Hitit Çağında, hem siyasi hem de coğrafi konumu nedeniyle stratejik bir noktada yer alan şehir, önemli bir askeri ve dini merkezdir. Ortaköy kazılarında açığa çıkan ve sayıları 4.000’e ulaşan çivi yazılı tablet ve fragmanların (parça) oluşturduğu arşivde, Hititçe yazılmış olanların yanı sıra Hattice, Hurrice ve Akadca yazılmış idari, askeri, dini ve fal metinleri bulunmakta olup, bunların büyük bir kısmı Orta Hitit dönemine (MÖ 14. yy) aittir. Buradaki yazışmalardan Taşmişarri (III. Tuthaliya) – Taduhepa kraliyet ailesinin bu şehirde hüküm sürdüğü anlaşılmaktadır. Devam eden kazı çalışmalarında bugüne kadar A binası ismi verilen anıtsal idari yapı ve B Binası olarak adlandırılan ticari yapı açığa çıkartılmıştır.

 

İskilip Kaya Mezarı

İskilip merkezinde bulunan Osmanlı dönemine ait 100 m yükseklikteki tabi bir kaya üzerine inşa edilmiş, kalenin güney ve güneydoğu eteğinde Roma dönemine ait kaya mezarları bulunmaktadır. Güneydoğusunda bulunan kaya mezarının iki sütunlu dikdörtgen bir girişi vardır. Yuvarlak sütun gövdeleri yukarı doğru inmektedir. Başlıklarda bulunan bilezikler üzerinde oturmuş birer aslan bulunmaktadır. Sütun başlıkları üzerindeki üçgen alınlık içerisinde ise yatar durumda karşılıklı kanatlı iki aslan figürü bulunmaktadır. Kabartmalardan birinin elinde kılıç, diğerinin elinde kadeh mevcuttur. Mezar odası içerisinde iki adet ölü sekisi bulunmaktadır.

 

Laçin Kapılıkaya Anıtsal Kaya Mezarı

Çorum’un yaklaşık 27 km kuzeyinde, Kırkdilim mevkiinde oldukça sarp, kayalık ve akarsu tarafından yarılmış derin vadilerin oluşturduğu engebeli arazi üzerinde, kuzeye doğru uzanan bir kaya blokunun burun kısmının kuzey-batı köşesinde yer almaktadır.
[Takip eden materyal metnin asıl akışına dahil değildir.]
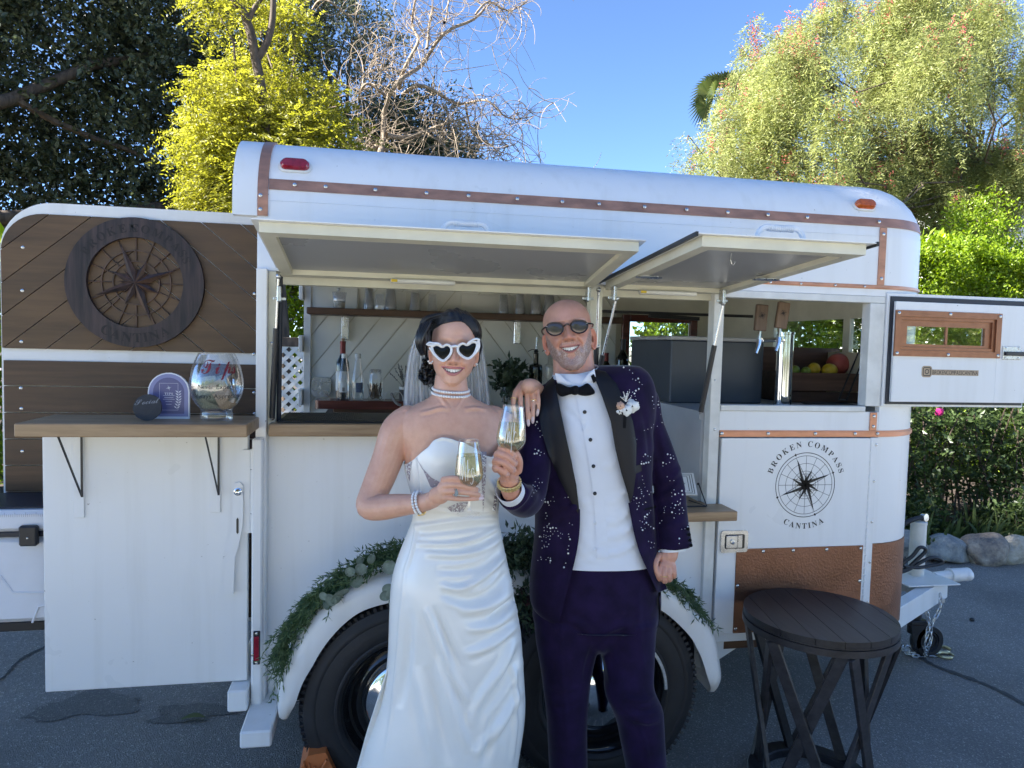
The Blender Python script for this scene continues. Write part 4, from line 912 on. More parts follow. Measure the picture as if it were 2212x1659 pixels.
tree('evergreen_tree', 'grey-green bushy tree behind the yellow-green one', 'tree', (-0.4, 11.5, 0), [lob(760, 130, 10, 1.0, 0.8, 1.5), lob(700, 40, 10.5, 1.2, 0.8, 1.0), lob(830, 300, 10, 0.8, 0.8, 0.6)], M['olive_leaf'], M['bark'], 1500, 9, 0.28, 0.075, 0.03, 12, 0.16)
tree('evergreen_tree', 'dark round tree low behind the bare branches', 'tree', (1.2, 11.6, 0), [lob(900, 320, 10, 1.0, 0.8, 0.95), lob(860, 290, 10.4, 0.7, 0.7, 0.7), lob(960, 350, 10, 0.8, 0.7, 0.6)], M['oak_leaf'], M['bark'], 1500, 9, 0.26, 0.08, 0.035, 13, 0.16)
# yellow-green locust: compound leaves of paired leaflets
def compound(c, ax, rg, pairs, L, ll, lw, droop):
    n = len(c); s = np.linspace(0.12, 1, pairs)
    side0 = unit(np.cross(ax, unit(rg.standard_normal((n, 3))*0.5+np.array([0, 0, 1]))))
    Ls = L*(0.7+0.6*rg.random(n))
    pos = c[:, None]+ax[:, None]*(s[None, :, None]*Ls[:, None, None])-np.array([0, 0, 1])*droop*(s**2)[None, :, None]*Ls[:, None, None]
    pts = np.concatenate([pos, pos], 1).reshape(-1, 3)
    dd = np.concatenate([np.repeat(side0[:, None]+ax[:, None]*0.45, pairs, 1), np.repeat(-side0[:, None]+ax[:, None]*0.45, pairs, 1)], 1).reshape(-1, 3)
    m = len(pts); d = unit(dd+rg.standard_normal((m, 3))*0.16-np.array([0, 0, 0.15]))
    return leaf_quads(pts, d, ll*(0.75+0.5*rg.random(m)), lw*(0.8+0.4*rg.random(m)), rg, 0.9, 0.1)
rg = np.random.default_rng(21); YL = 5.0
lt = thing('locust_tree', 'sunlit yellow-green feathery tree rising behind the trailer roof', 'tree', (P(600, 900, YL)[0], YL, 0))
lobes = [lob(550, 300, YL+.1, 0.55), lob(650, 250, YL+.4, 0.50), lob(470, 215, YL, 0.36), lob(450, 320, YL, 0.42), lob(735, 310, YL+.2, 0.34), lob(565, 22, YL+.7, 0.36, .3, .2), lob(470, 25, YL, 0.30, .3, .16), lob(610, 340, YL, 0.62), lob(500, 400, YL, 0.5), lob(470, 470, YL, 0.40), lob(640, 60, YL+.5, .22), lob(560, 170, YL+.9, .4)]
c, u, k = in_lobes(lobes, 4800, rg, 0.4); V, F = compound(c, unit(u*0.8+rg.standard_normal((4800, 3))*0.5+np.array([0, -0.15, 0.25])), rg, 8, 0.20, 0.042, 0.016, 0.5)
b = MB()
tp = [P(x, y, YL) for x, y in ((620, 1300), (610, 700), (575, 300), (562, 175), (553, 130), (545, 85), (533, 40), (500, -10))]
b.tube(curve_pts(tp, 30), np.linspace(0.09, 0.042, 30), 9); b.tube(curve_pts([P(x, y, YL) for x, y in ((555, 128), (575, 95), (588, 45), (590, -20))], 12), np.linspace(0.04, 0.028, 12), 8); b.tube(curve_pts([P(x, y, YL) for x, y in ((536, 45), (548, 20), (570, -10))], 8), np.linspace(0.03, 0.02, 8), 7)
for L in lobes: limb_mesh(b, P(590, 500, YL), np.array(L[:3]), 0.03, 0.008, rg, sides=5)
b.build('trunk', M['bark'], lt, 60); np_mesh('crown', V, F, M['locust_leaf'], lt)
# bare tree with curling dry twigs
rg = np.random.default_rng(33); YB = 7.0
bt = thing('bare_tree', 'leafless pale tree with tangled curling twigs against the sky', 'tree', (P(835, 900, YB)[0], YB, 0))
def Z2(x, y, Y=YB): return P((800+x/2.4578)*0.8848, y/2.4578*0.8848, Y)
limbs = [(((300, 1500), (320, 900), (335, 820), (345, 640), (440, 510), (580, 350), (700, 200), (860, 110), (970, -20)), 0.060, 0.022),
         (((450, 560), (560, 540), (680, 590), (820, 600), (950, 640), (1080, 700), (1240, 690)), 0.034, 0.008), (((350, 830), (470, 820), (600, 770), (760, 740), (860, 700)), 0.045, 0.012),
         (((430, 520), (460, 440), (540, 270), (510, 120), (530, -20)), 0.035, 0.02), (((590, 330), (610, 150), (640, -20)), 0.025, 0.014), (((690, 180), (720, 60), (730, -20)), 0.022, 0.012),
         (((370, 600), (310, 530), (240, 520), (180, 560)), 0.03, 0.015), (((-100, 0), (0, 30), (150, 120), (280, 200), (300, 260), (280, 330), (330, 450)), 0.02, 0.008),
         (((340, 840), (250, 900), (150, 930)), 0.03, 0.01), (((830, 610), (880, 780), (960, 880), (1090, 990)), 0.02, 0.006), (((900, 860), (1000, 870), (1110, 850)), 0.010, 0.004), (((880, 110), (960, 30), (1080, 50), (1190, 30)), 0.02, 0.006), (((600, 770), (700, 870), (800, 960)), 0.018, 0.006)]
b = MB(); tw = MB(); anchors = []
for pts, r0, r1 in limbs:
    r0 *= 0.8; r1 *= 0.75; c = curve_pts([Z2(*p)+np.array([0, rg.normal()*0.15, 0]) for p in pts], 26); b.tube(c, np.linspace(r0, r1, 26), 7, cap=False); anchors += [(c[i], r0) for i in range(6, 26)]
for i in range(900):
    a, r = anchors[rg.integers(len(anchors))]
    th = rg.random()*2*math.pi; d = np.array([math.cos(th), rg.normal()*0.4, math.sin(th)*0.8+0.1]); L = 0.25+0.75*rg.random()**1.5; curl = rg.normal()*2.4
    p = [a.copy()]; n = 9
    for k in range(n):
        ca, sa = math.cos(curl/n), math.sin(curl/n); d = np.array([d[0]*ca-d[2]*sa, d[1], d[0]*sa+d[2]*ca-0.06]); d /= np.linalg.norm(d); p.append(p[-1]+d*L/n)
    tw.tube(p, np.linspace(0.0055, 0.0022, n+1)*(0.6+0.6*rg.random()), 4, cap=False)
    if i % 2 == 0: anchors += [(q, 0) for q in p[4:8:2]]
b.build('trunk', M['pale_bark'], bt, 60); tw.build('twigs', M['twig'], bt, 60)['kind'] = 'stuff'
# pepper tree: weeping strands of feathery leaves, pink berries
rg = np.random.default_rng(44); YP = 8.5
pp = thing('pepper_tree', 'tall weeping pepper tree with pink berries, lit by the sun', 'tree', (P(2120, 900, YP+1)[0], YP+1, 0))
pl = [(1650, 110, 80), (1755, 85, 95), (1600, 190, 75), (1560, 270, 60), (1545, 330, 50), (1700, 200, 105), (1640, 320, 90), (1800, 190, 125), (1880, 80, 120), (1990, 60, 150), (2120, 60, 160), (2230, 120, 150), (1940, 240, 150), (2090, 240, 150), (2010, 400, 140), (1880, 350, 110), (1760, 320, 90), (2210, 300, 130), (2020, 560, 70), (1990, 660, 50), (2120, 420, 90), (1930, 430, 90)]
lobes = [lob(x+r*0.75*rg.normal()*0.75, y+r*0.75*rg.normal()*0.7, YP+rg.normal()*0.8, r*kk/137.0, r*kk/150.0, r*kk*1.15/137.0) for x, y, r in pl for kk in (0.50, 0.36, 0.30, 0.42, 0.26)]
ns = 8200; c, u, k = in_lobes(lobes, ns, rg, 0.35); m = 7
d0 = unit(u*np.array([0.5, 0.5, 0.2])+rg.standard_normal((ns, 3))*0.35+np.array([0, 0, -0.25])); Ls = 0.25+0.5*rg.random(ns); nodes = []; axs = []
for j in range(m):
    s = (j+0.5)/m; nodes.append(c+d0*(Ls*s*0.6)[:, None]-np.array([0, 0, 1])*(Ls*s*s*1.1)[:, None]); axs.append(unit(d0*0.5-np.array([0, 0, 0.9])*s+rg.standard_normal((ns, 3))*0.7))
nodes = np.concatenate(nodes); axs = np.concatenate(axs); sel = rg.random(len(nodes)) < 0.72
V, F = compound(nodes[sel], axs[sel], rg, 5, 0.18, 0.068, 0.0145, 0.5); np_mesh('crown', V, F, M['pepper_leaf'], pp)
cb, ub, kb = in_lobes(lobes, 900, rg, 0.45); off = rg.standard_normal((900, 16, 3))*np.array([0.03, 0.03, 0.075]); pts = (cb[:, None]+off).reshape(-1, 3); n = len(pts); r = 0.0125
oc = np.array([(1, 0, 0), (0, 1, 0), (-1, 0, 0), (0, -1, 0), (0, 0, 1), (0, 0, -1)])*r; tf = np.array([(0, 1, 4), (1, 2, 4), (2, 3, 4), (3, 0, 4), (1, 0, 5), (2, 1, 5), (3, 2, 5), (0, 3, 5)])
o = np_mesh('berries', (pts[:, None]+oc).reshape(-1, 3), (np.arange(n)[:, None, None]*6+tf).reshape(-1, 3), M['berry'], pp); o['kind'] = 'stuff'
b = MB(); base = P(2120, 900, YP+1); base[2] = 0
tr = limb_mesh(b, base, P(2100, 330, YP+0.9), 0.24, 0.16, rg, sides=10)
for L in lobes:
    q = limb_mesh(b, tr[rg.integers(4, 9)], np.array(L[:3]), 0.028, 0.006, rg, sag=0.12)
    for _ in range(1): limb_mesh(b, q[rg.integers(4, 9)], np.array(L[:3])+unit(rg.standard_normal(3))*L[3], 0.016, 0.004, rg, sides=4)
b.build('trunk', M['bark'], pp, 60)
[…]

Komutan İKEZİOS’a ait hellenistik dönem kaya mezarı olup, MÖ II. yüzyıla tarihlenmektedir. Çay seviyesinden 65 m yükseklikteki kaya mezarının yamuk biçimli bir podyum zemini vardır. Bu podyumdan 8 basamaklı merdivenle ikinci platformda, oradan da 12 basamaklı merdivenle mezar önündeki podyuma geçilmektedir.

Mezar odasının kapısı üzerinde “İKEZİOS” yazısı okunmaktadır. Mezar odası kare planlı olup, girişin sağ ve solunda niş şeklinde oyulmuş ölü şekilleri vardır.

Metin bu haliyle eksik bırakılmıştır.